Thinking of a new work reality
I started thinking yesterday about how to write about what it is like teaching from home currently. Not only teach but try to plan for when we get back to a more regular lifestyle while appearing upbeat and optimistic about future cycling and tour possibilities. I also thought that if or when I do write, it’s going to be highly unedited. I don’t think now is the time for a perfectly curated and thought out post about selling tours or marketing or anything of the like, I am not very good at that anyway nor the point of this post! So this is me, sitting on my couch free-writing.
I am not alone
Like any small business owner, I know that even in the course of a normal year the line between success and failure is small. I have a friend in Burlington Vermont who for the past ten or so years has run a very successful rock and ice climbing company. He has currently ceased operations and is not taking clients out.

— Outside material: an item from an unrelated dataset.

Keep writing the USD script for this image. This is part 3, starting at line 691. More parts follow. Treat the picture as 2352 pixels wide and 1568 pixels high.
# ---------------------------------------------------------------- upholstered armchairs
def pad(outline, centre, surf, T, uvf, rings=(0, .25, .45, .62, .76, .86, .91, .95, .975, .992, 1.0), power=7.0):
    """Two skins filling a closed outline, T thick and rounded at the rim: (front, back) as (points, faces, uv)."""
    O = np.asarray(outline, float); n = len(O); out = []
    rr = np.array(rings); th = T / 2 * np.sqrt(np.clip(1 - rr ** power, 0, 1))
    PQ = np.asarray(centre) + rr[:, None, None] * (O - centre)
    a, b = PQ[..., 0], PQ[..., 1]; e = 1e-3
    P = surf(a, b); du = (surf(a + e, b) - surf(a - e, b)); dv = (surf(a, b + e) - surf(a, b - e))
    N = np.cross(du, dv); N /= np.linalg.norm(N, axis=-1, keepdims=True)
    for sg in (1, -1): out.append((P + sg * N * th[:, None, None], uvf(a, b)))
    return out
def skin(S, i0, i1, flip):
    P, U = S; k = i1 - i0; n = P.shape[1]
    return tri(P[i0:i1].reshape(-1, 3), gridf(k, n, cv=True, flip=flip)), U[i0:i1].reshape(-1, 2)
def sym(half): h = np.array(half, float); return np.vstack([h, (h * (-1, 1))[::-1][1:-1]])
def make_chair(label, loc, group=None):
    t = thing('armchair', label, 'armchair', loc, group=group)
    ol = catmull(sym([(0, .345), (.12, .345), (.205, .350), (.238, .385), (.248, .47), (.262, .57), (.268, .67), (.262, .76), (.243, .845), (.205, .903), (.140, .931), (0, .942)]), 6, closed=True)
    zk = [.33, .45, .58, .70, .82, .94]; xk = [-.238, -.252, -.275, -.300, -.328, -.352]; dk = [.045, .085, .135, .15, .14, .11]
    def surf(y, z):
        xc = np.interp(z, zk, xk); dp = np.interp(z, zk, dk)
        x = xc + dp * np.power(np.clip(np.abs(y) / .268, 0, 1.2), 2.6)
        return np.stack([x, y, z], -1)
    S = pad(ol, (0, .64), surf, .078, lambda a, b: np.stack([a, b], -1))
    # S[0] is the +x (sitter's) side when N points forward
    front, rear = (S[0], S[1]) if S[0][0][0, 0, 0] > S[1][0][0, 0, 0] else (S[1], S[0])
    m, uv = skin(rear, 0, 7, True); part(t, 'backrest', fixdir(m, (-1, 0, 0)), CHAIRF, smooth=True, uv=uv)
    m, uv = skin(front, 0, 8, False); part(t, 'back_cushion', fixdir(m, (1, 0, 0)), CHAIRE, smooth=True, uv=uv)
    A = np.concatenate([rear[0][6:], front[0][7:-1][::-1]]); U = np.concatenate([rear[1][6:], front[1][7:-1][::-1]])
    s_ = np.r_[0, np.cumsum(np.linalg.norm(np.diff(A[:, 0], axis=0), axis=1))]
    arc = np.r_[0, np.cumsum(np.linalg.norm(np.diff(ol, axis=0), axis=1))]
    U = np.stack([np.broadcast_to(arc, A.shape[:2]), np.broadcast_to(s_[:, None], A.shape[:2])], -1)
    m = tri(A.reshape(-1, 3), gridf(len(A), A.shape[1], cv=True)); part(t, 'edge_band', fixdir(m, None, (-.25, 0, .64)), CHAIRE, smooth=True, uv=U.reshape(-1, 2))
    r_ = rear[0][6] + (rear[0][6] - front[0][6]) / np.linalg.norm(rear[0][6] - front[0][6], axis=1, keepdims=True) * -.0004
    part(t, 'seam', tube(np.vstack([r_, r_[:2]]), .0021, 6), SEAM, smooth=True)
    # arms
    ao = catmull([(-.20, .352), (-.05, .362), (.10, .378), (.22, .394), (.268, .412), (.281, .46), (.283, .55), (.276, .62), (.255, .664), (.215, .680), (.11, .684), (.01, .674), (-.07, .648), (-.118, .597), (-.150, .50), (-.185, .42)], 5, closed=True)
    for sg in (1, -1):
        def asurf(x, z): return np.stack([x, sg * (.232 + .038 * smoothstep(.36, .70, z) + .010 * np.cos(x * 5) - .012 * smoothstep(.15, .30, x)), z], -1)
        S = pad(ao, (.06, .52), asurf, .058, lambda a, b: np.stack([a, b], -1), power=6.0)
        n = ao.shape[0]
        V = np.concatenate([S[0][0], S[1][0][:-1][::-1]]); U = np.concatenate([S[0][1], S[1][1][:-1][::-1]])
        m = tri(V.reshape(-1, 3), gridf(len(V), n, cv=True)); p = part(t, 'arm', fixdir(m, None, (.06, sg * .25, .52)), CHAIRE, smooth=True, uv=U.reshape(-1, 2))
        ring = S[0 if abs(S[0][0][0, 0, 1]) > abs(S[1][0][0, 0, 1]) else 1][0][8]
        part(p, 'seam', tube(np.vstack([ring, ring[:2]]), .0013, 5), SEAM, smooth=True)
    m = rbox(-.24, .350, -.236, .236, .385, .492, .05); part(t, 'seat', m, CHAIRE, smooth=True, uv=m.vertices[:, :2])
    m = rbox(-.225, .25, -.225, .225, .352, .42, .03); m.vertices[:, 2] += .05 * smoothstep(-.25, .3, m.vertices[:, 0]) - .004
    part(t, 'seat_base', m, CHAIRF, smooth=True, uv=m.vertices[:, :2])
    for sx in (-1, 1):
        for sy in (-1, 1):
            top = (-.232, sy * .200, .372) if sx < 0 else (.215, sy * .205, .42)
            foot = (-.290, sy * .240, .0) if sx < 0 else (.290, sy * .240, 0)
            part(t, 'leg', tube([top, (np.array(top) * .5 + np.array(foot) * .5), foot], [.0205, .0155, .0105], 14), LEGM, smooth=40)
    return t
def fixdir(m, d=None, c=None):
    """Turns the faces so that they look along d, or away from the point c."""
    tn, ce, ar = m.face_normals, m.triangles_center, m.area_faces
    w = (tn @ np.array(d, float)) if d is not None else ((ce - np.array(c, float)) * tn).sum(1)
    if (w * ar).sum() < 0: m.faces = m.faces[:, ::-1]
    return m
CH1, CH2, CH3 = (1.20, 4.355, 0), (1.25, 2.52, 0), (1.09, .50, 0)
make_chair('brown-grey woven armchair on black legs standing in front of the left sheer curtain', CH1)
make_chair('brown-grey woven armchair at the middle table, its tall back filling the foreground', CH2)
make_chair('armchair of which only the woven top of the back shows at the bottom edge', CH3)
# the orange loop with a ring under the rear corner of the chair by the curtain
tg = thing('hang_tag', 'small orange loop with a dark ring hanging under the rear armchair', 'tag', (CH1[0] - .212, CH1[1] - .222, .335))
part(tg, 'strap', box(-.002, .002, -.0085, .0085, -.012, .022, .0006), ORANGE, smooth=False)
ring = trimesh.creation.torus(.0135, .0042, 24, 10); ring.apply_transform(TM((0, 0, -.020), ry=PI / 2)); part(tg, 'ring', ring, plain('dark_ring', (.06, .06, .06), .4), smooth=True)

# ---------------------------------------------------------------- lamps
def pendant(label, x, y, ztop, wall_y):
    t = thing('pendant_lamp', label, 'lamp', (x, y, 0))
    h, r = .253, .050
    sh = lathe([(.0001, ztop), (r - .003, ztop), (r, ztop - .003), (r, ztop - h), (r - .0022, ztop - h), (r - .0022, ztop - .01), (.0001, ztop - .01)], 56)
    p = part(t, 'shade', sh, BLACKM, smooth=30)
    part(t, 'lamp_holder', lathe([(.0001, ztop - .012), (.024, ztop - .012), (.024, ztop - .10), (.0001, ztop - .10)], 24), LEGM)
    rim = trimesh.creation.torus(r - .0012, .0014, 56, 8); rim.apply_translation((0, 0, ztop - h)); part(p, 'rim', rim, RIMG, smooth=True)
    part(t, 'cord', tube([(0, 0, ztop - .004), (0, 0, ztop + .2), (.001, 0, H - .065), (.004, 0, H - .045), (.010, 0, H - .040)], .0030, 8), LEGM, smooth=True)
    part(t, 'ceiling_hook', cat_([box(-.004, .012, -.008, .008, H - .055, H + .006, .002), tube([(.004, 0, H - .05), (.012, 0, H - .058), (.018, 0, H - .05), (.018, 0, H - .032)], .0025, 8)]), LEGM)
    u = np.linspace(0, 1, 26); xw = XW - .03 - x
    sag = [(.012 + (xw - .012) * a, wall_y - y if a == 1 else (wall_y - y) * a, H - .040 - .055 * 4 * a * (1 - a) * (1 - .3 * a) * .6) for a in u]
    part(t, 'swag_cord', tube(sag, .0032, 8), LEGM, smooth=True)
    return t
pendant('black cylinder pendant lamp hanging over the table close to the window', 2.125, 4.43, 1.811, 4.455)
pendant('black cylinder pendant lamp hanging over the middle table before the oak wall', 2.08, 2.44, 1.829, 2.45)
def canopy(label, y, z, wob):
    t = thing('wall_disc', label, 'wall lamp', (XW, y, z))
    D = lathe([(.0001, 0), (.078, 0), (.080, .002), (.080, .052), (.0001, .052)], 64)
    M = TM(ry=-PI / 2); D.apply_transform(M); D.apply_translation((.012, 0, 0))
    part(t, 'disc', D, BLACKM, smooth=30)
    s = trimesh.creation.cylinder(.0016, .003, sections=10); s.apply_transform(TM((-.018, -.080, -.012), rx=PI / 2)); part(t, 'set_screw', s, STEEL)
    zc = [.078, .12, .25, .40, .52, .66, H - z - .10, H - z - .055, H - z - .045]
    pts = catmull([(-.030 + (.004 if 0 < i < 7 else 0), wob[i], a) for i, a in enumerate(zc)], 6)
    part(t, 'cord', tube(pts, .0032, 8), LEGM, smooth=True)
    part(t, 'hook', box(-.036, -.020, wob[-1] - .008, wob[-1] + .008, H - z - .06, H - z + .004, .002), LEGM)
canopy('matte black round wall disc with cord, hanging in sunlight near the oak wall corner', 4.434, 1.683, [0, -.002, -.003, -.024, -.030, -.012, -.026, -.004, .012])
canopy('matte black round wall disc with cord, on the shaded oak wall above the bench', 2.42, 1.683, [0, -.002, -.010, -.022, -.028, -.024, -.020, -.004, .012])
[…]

I feel for him and his girlfriend whose livelihood depends on that. There are countless others going through the same thing. The positive side for me, and what at least for now does not keep me up at night, is the fact that I am not relying yet on income from bike tours! I hope however that in the very near future I will have more clients coming in and tourists to take out on tours of Western Massachusetts and I am thinking about how to do that.
What is the real problem then?
What really worries me in increasing amounts is my “real” job, the one that I earn money from. I am a middle school French teacher and have been a teacher for 15 years. We are all trying to distance-learn or in some ways stay connected and keep a sense of normalcy. It is not easy. We are flying by the seat of our pants and I think if anyone says otherwise they are not being totally honest. But we are making progress on that. What worries me is how this shutdown and social-distancing is affecting or will affect our students. We went from classroom instruction on a Thursday to school being closed on Friday night. I have students who I have not heard from or seen online for three weeks, students who are struggling to make sense of what is happening or what to do and how to keep learning. I worry that these last three months of school will be a wash and that whatever we try to do is just a band-aid on a gaping wound.
We try to move forward with the curriculum, yet so many kids are not able to process how to learn now. There is a sort of information overload right now and for a middle school students it can be intense! I am grateful and thankful that 75-80% of my students are working and seem to be fine….for now. It’s the ones who have “checked out” and not kept in touch that I worry about. I and other teachers are making strides in what can be done to get them back into the group and classes and support them. It puts the saying “it takes a village to raise a child” into a new perspective.
Take care of each other and be safe.